The Summoning (Darkest Powers, Book 1)2008
I’ve been venturing from the Vampires, venturing from romance and I ventured into this young adult book by Kelley Armstrong. Honestly, I mistook it for the Kim Harrison young adult book (Once Dead, Twice Shy) I had thought about picking up on my last retail bookstore jaunt. I really dig what they are doing with the young adult covers. Making them trade paperback size does cause them to be a bit pricey, but the cover art is pretty compelling on some of them. My used bookstore doesn’t currently have a Vamp Only Rack – but what they do have is a pretty display of YA books with the Twilight series on the top row – and some very pretty books below. The YA part does generally mean no sex and seems to feature teens as the main characters. So – if you’re looking to rub one out – this genre is likely not for you…
The stories and characters however seem to be more real than those in the romance novels. I guess there isn’t the need for the contrived girl hates boy but then falls madly for him scenes that seem to be the major plot point of most of the romance I’ve gotten my hands on of late.

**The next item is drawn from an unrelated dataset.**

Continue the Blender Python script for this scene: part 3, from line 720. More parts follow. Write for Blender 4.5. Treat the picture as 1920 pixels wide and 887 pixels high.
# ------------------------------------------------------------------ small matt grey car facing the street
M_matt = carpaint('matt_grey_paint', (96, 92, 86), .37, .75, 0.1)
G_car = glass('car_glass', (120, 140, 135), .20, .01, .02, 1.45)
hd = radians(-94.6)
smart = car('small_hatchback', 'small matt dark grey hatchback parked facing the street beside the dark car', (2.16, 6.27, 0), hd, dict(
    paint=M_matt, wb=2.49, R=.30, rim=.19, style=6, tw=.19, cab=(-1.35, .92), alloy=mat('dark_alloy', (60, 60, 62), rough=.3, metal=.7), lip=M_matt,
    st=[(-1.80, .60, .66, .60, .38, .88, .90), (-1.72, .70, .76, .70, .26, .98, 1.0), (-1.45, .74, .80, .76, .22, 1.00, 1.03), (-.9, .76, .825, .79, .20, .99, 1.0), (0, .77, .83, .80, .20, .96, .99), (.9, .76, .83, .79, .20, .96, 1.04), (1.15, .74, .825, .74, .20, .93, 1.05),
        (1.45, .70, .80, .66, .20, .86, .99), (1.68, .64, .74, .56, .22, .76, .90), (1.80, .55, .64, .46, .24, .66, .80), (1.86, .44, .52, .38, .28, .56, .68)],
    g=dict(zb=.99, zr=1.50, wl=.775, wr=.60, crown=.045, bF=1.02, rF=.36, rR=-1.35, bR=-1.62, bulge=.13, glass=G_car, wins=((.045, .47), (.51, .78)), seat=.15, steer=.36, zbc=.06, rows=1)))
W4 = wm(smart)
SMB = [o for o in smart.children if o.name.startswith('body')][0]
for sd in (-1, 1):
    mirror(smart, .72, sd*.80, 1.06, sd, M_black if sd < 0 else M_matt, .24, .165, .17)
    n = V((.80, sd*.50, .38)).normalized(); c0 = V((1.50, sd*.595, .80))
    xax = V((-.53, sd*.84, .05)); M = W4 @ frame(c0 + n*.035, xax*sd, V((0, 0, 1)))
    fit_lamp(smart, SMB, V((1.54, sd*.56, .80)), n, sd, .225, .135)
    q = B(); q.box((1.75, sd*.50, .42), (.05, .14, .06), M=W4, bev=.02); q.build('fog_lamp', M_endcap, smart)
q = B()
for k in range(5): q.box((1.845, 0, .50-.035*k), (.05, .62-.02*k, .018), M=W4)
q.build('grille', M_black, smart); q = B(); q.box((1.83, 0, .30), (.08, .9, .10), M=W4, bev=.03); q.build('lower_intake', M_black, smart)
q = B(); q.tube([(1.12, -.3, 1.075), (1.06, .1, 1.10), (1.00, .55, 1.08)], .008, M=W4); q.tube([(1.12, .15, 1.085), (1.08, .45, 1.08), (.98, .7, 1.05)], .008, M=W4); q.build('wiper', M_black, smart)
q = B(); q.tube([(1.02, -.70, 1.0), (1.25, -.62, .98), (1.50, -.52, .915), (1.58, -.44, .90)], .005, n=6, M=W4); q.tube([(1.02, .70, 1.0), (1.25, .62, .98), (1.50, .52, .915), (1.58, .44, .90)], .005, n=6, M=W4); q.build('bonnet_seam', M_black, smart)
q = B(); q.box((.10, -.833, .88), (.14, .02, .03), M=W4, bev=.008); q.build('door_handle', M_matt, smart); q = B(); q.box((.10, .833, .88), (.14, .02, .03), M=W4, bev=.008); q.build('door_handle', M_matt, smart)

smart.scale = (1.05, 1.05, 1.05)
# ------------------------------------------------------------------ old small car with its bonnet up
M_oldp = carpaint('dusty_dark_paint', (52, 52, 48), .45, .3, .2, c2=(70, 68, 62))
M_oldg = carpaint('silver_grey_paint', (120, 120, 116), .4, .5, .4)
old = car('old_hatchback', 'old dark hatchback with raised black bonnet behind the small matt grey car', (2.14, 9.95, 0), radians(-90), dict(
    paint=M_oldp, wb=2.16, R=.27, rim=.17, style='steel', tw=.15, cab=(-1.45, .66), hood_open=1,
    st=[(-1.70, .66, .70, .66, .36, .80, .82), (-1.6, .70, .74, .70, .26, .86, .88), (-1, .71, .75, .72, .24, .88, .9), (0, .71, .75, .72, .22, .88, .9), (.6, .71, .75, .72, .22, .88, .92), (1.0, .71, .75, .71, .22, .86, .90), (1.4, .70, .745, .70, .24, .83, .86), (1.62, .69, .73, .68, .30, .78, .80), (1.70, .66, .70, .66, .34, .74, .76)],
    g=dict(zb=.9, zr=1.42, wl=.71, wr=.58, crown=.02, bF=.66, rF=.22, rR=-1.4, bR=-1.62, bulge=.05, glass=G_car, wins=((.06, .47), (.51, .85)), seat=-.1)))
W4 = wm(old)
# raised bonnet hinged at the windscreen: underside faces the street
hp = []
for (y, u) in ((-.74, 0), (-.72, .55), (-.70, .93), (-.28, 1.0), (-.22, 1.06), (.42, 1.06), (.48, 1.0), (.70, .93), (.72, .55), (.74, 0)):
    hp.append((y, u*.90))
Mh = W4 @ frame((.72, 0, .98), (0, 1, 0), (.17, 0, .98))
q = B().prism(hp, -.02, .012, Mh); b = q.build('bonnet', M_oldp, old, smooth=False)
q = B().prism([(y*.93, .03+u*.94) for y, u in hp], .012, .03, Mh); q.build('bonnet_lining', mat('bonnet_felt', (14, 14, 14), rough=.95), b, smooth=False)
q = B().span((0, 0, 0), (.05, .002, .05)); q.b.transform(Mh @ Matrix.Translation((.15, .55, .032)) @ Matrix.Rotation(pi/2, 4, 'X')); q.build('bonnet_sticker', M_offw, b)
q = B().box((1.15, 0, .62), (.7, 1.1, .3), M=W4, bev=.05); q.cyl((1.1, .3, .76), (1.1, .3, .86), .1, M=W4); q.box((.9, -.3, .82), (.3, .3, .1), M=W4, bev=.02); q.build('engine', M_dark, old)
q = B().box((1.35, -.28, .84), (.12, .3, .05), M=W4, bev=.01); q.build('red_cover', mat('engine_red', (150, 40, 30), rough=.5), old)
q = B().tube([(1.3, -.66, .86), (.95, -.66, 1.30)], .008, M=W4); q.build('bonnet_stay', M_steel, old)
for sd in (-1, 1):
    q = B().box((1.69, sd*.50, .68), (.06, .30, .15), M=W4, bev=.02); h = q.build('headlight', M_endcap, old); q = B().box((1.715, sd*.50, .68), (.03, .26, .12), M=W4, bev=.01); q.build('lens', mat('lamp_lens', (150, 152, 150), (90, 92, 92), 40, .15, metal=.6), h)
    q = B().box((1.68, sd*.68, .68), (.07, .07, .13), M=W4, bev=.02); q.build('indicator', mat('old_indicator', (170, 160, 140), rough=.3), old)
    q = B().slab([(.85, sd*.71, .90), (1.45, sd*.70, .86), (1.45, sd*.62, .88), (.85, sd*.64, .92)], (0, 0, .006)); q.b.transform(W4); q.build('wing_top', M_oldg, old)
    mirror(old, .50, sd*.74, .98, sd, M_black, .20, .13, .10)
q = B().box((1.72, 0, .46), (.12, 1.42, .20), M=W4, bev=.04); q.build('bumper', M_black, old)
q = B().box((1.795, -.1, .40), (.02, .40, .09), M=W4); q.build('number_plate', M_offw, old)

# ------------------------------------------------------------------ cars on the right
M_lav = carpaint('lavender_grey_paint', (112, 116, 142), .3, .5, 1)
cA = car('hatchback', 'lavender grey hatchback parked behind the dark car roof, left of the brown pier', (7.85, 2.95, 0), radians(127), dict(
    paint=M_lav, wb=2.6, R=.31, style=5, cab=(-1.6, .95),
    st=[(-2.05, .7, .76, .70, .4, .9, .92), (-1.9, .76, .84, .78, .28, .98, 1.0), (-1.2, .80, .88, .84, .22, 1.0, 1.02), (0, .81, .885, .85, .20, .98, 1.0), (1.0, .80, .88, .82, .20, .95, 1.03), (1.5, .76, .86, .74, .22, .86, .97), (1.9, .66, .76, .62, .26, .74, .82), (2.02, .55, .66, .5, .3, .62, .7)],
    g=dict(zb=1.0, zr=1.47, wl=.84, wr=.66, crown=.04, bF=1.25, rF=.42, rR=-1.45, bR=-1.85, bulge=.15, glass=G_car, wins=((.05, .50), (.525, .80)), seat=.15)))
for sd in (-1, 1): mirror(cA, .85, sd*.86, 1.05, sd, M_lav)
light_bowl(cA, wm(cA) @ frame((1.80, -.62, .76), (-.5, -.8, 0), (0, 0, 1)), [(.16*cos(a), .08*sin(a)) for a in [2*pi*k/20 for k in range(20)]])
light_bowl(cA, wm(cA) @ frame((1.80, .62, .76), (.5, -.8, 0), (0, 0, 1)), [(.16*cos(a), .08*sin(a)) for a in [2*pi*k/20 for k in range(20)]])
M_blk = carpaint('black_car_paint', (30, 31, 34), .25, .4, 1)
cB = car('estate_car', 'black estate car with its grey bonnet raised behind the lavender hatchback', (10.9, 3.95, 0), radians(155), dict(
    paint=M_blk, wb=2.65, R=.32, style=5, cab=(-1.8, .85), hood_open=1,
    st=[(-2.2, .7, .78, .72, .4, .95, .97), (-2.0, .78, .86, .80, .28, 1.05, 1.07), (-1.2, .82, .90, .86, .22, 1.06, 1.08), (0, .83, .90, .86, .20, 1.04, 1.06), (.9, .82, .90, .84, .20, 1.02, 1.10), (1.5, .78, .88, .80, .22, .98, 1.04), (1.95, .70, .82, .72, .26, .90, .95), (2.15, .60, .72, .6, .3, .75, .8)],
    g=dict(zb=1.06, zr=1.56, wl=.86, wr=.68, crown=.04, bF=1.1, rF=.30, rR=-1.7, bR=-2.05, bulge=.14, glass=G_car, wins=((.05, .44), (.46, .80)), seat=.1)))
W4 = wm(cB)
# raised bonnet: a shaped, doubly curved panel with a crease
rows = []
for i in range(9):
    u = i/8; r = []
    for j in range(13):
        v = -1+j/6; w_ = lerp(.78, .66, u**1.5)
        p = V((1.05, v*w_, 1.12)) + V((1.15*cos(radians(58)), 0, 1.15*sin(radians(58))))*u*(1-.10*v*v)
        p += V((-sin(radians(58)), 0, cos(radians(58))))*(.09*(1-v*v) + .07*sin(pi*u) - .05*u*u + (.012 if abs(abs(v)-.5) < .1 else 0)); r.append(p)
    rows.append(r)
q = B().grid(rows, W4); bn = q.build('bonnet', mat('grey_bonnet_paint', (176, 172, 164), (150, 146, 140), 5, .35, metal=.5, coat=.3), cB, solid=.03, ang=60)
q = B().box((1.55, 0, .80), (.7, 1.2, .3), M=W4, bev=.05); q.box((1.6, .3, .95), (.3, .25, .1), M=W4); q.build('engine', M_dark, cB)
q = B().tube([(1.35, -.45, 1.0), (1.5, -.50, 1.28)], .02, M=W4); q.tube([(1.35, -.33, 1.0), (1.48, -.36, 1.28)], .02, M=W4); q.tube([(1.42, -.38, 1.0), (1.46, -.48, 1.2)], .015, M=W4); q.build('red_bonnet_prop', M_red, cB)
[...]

The Summoning begins with a little girl. Chloe, seeing ghosts in her basement. Flash forward 10 years to Chloe being a ghost seeing teenager. The years between have been ghost free, her memories suppressed and the ghosts possibly being held away by her dead mother’s necklace. Till one day when all hell breaks loose. Late blooming Chloe gets her period, starts seeing ghosts and ends up in a group home. Through her interactions with the other students she finds out she’s not schizo as the shrinks are saying, she really is seeing ghosts, in fact, she’s a necromancer. She’s also opened to the world of other supernatural beings, shamans, witches, werewolves – all kids in this group home. They figure out there’s something going on, plan an escape and Chloe falls right into their hands (perhaps that’s a spoiler, but believe me, when you’re reading you KNOW something is going to go wrong!). Really the story doesn’t wrap up in a nice little bow. No one lives happily ever after, in fact, you don’t really know anyone’s fate at the end except Chloe’s. If ever you wanted a sequel – this is the time. Really, it ends not quite mid thought, but certainly mid story. I knew as I was getting near the end that everything was either going to be shoved into a few short pages or that I was going to be left hanging. I’m almost glad I was left hanging. I hate it when complicated plots are suddenly resolved, when I’ve just read 300 pages of something only to have all the ends that were still loose at 298 pages to be finished at page 302. Luckily there’s a preview chapter to The Awakening – and I’ll be picking that up ASAP. I want to know more about these kids, I want to know how the story ends. It will be interesting to see if book 2 stands alone – I doubt it does, as it must just pick up right where this one left off.